Give back the full listing verbatim, apart from its images.

Stored entries
>> Start
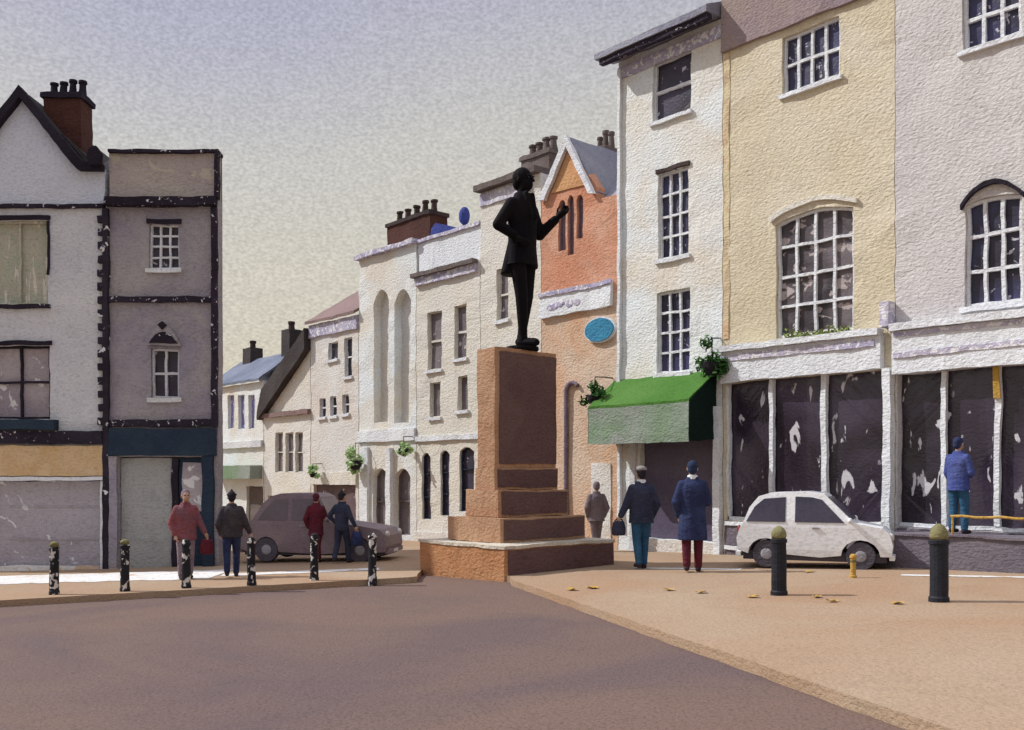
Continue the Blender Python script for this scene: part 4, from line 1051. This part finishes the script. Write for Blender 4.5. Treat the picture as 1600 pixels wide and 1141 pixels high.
xm = N.new('ShaderNodeMath'); xm.operation = 'MULTIPLY_ADD'; xm.inputs[1].default_value = -.10; Lk.new(sx.outputs['X'], xm.inputs[0]); Lk.new(ad.outputs[0], xm.inputs[2])
cr = N.new('ShaderNodeValToRGB'); e = cr.color_ramp.elements
pts = [(.14, (.60, .535, .415)), (.31, (.575, .535, .445)), (.42, (.53, .515, .475)), (.53, (.42, .415, .49)), (.62, (.36, .375, .47)), (1., (.95, .98, 1.15))]  # last stop, above the frame, brightened to lift the shaded fronts
while len(e) < len(pts): e.new(.5)
for k, (q, c) in enumerate(pts): e[k].position = q; e[k].color = (*c, 1)
Lk.new(xm.outputs[0], cr.inputs[0])
n2 = N.new('ShaderNodeTexNoise'); n2.inputs['Scale'].default_value = 260; n2.inputs['Detail'].default_value = 2
mp = N.new('ShaderNodeMapping'); mp.inputs['Scale'].default_value = (1, 1, 1.6); Lk.new(tc.outputs['Generated'], mp.inputs[0]); Lk.new(mp.outputs[0], n2.inputs['Vector'])
g = N.new('ShaderNodeMapRange'); g.inputs[1].default_value = .3; g.inputs[2].default_value = .7; g.inputs[3].default_value = 8.9; g.inputs[4].default_value = 12.2; Lk.new(n2.outputs['Fac'], g.inputs[0])
vm = N.new('ShaderNodeVectorMath'); vm.operation = 'SCALE'; Lk.new(cr.outputs[0], vm.inputs[0]); Lk.new(g.outputs[0], vm.inputs['Scale'])
mx = N.new('ShaderNodeMix'); mx.data_type = 'RGBA'; mx.inputs[0].default_value = .9; Lk.new(sky.outputs[0], mx.inputs[6]); Lk.new(vm.outputs[0], mx.inputs[7])
Lk.new(mx.outputs[2], bg.inputs['Color']); Lk.new(bg.outputs[0], out.inputs[0])

cd = bpy.data.cameras.new('camera'); cam = bpy.data.objects.new('camera', cd); COL.objects.link(cam)
cd.sensor_width = 36; cd.lens = 36*FPX/1600; cd.shift_y = (HY-570.5)/1600; cd.clip_end = 1000; cd.clip_start = .05
cam.location = (0, 0, EYE); cam.rotation_euler = (PI/2, 0, 0); S.camera = cam
S.view_settings.view_transform = 'Standard'; S.view_settings.look = 'None'; S.view_settings.exposure = 0.12; S.view_settings.gamma = 1
S.cycles.max_bounces = 6
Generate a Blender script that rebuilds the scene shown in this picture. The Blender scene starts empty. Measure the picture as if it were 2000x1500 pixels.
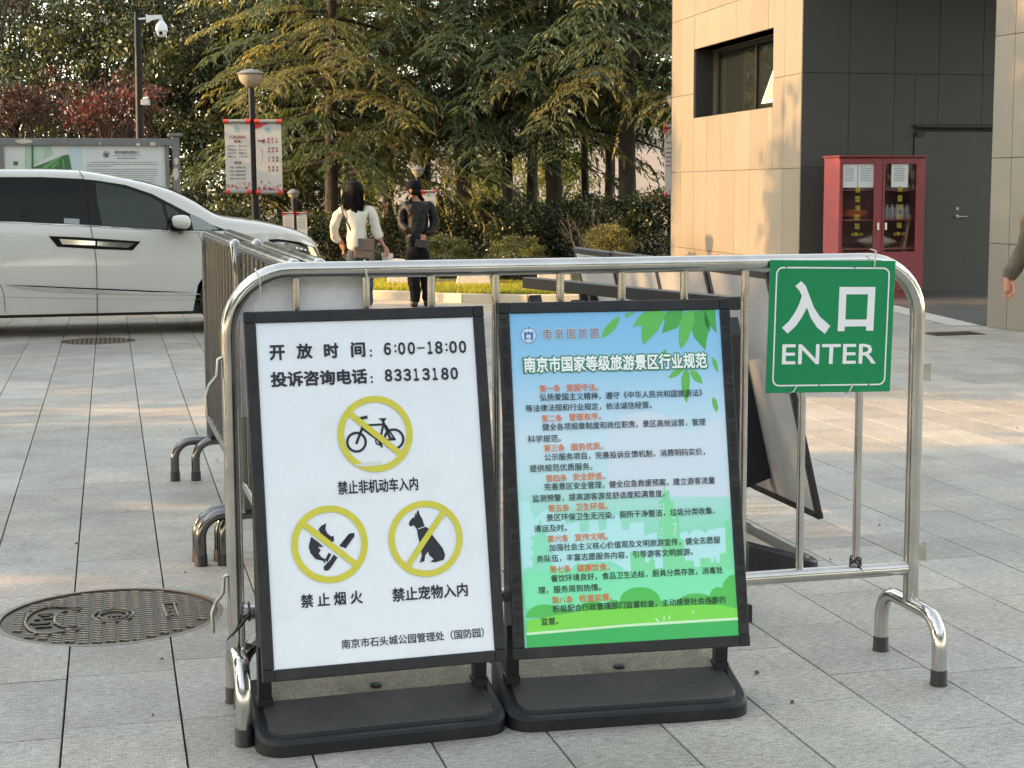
>> End
● RESPONSE:
Continue the Blender Python script for this scene: part 4, from line 1051. This part finishes the script. Write for Blender 4.5. Treat the picture as 1600 pixels wide and 1141 pixels high.
xm = N.new('ShaderNodeMath'); xm.operation = 'MULTIPLY_ADD'; xm.inputs[1].default_value = -.10; Lk.new(sx.outputs['X'], xm.inputs[0]); Lk.new(ad.outputs[0], xm.inputs[2])
cr = N.new('ShaderNodeValToRGB'); e = cr.color_ramp.elements
pts = [(.14, (.60, .535, .415)), (.31, (.575, .535, .445)), (.42, (.53, .515, .475)), (.53, (.42, .415, .49)), (.62, (.36, .375, .47)), (1., (.95, .98, 1.15))]  # last stop, above the frame, brightened to lift the shaded fronts
while len(e) < len(pts): e.new(.5)
for k, (q, c) in enumerate(pts): e[k].position = q; e[k].color = (*c, 1)
Lk.new(xm.outputs[0], cr.inputs[0])
n2 = N.new('ShaderNodeTexNoise'); n2.inputs['Scale'].default_value = 260; n2.inputs['Detail'].default_value = 2
mp = N.new('ShaderNodeMapping'); mp.inputs['Scale'].default_value = (1, 1, 1.6); Lk.new(tc.outputs['Generated'], mp.inputs[0]); Lk.new(mp.outputs[0], n2.inputs['Vector'])
g = N.new('ShaderNodeMapRange'); g.inputs[1].default_value = .3; g.inputs[2].default_value = .7; g.inputs[3].default_value = 8.9; g.inputs[4].default_value = 12.2; Lk.new(n2.outputs['Fac'], g.inputs[0])
vm = N.new('ShaderNodeVectorMath'); vm.operation = 'SCALE'; Lk.new(cr.outputs[0], vm.inputs[0]); Lk.new(g.outputs[0], vm.inputs['Scale'])
mx = N.new('ShaderNodeMix'); mx.data_type = 'RGBA'; mx.inputs[0].default_value = .9; Lk.new(sky.outputs[0], mx.inputs[6]); Lk.new(vm.outputs[0], mx.inputs[7])
Lk.new(mx.outputs[2], bg.inputs['Color']); Lk.new(bg.outputs[0], out.inputs[0])

cd = bpy.data.cameras.new('camera'); cam = bpy.data.objects.new('camera', cd); COL.objects.link(cam)
cd.sensor_width = 36; cd.lens = 36*FPX/1600; cd.shift_y = (HY-570.5)/1600; cd.clip_end = 1000; cd.clip_start = .05
cam.location = (0, 0, EYE); cam.rotation_euler = (PI/2, 0, 0); S.camera = cam
S.view_settings.view_transform = 'Standard'; S.view_settings.look = 'None'; S.view_settings.exposure = 0.12; S.view_settings.gamma = 1
S.cycles.max_bounces = 6
Generate a Blender script that rebuilds the scene shown in this picture. The Blender scene starts empty. Measure the picture as if it were 2000x1500 pixels.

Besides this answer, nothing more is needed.